Wednesday, January 26, 2011

Day Three: Poco Tranquillo

I have now made it through the 50 measures that comprise "the conversation" of WDAT.  It will take a couple of more days of polishing and making sure it is locked away in memory, but I can actually play it for the first time in a very long time.  How exciting!  So, I wanted to take a quick moment to discuss some of the musical notation in this part of WDAT.  If you have a copy of the music, you can check this out for yourself.  If you don't have a copy of the music and want one, please contact me and I will refer you to the best compilation of Grieg lyric pieces to pick up for your own enjoyment.

At the beginning of this section, the music is marked "Poco tranquillo."  This means to play this section calmly.    This is very important in setting the mood of the private conversation between the bride and groom.  Also, there is another notation here, "cantando," which means "singing style."  These notes should be played such that they mimic singing to each other.

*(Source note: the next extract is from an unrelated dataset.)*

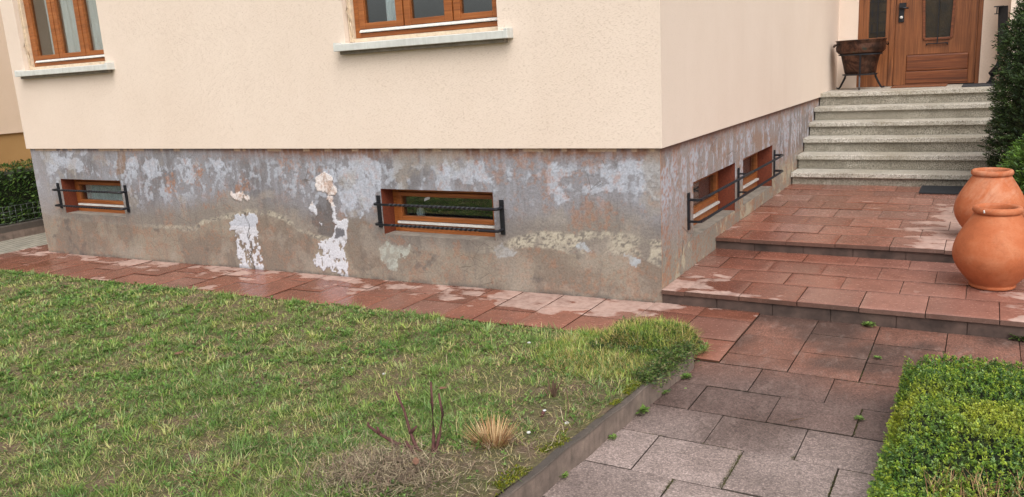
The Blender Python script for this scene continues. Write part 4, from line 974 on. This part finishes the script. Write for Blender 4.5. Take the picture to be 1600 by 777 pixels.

This passage is also marked throughout with "dolce," which is a reminder to play these parts "sweetly," as they are talking lovingly to each other.  Note that the first measures start piano (and build a bit), but the next few measures that get repeated start off pianissimo.  It's as if they start softly, almost whispering, and build in their conversation, but then break it down to a whisper again so as to keep their very sweet exchange private.

I think I may have to upload a video of this section for you to understand what is going on here once I have it ready.  Oh, before I drop off for the day, one more term here: "una corda." Literally: one chord.  The pedal is depressed through several measures here to capture what is intended as one chord over several measures.  At least that is what I remember it being.  I entertain corrections to anything I may have wrong here.  Remember, music theory is coming into the fold for me as soon as I can get hold of a good book.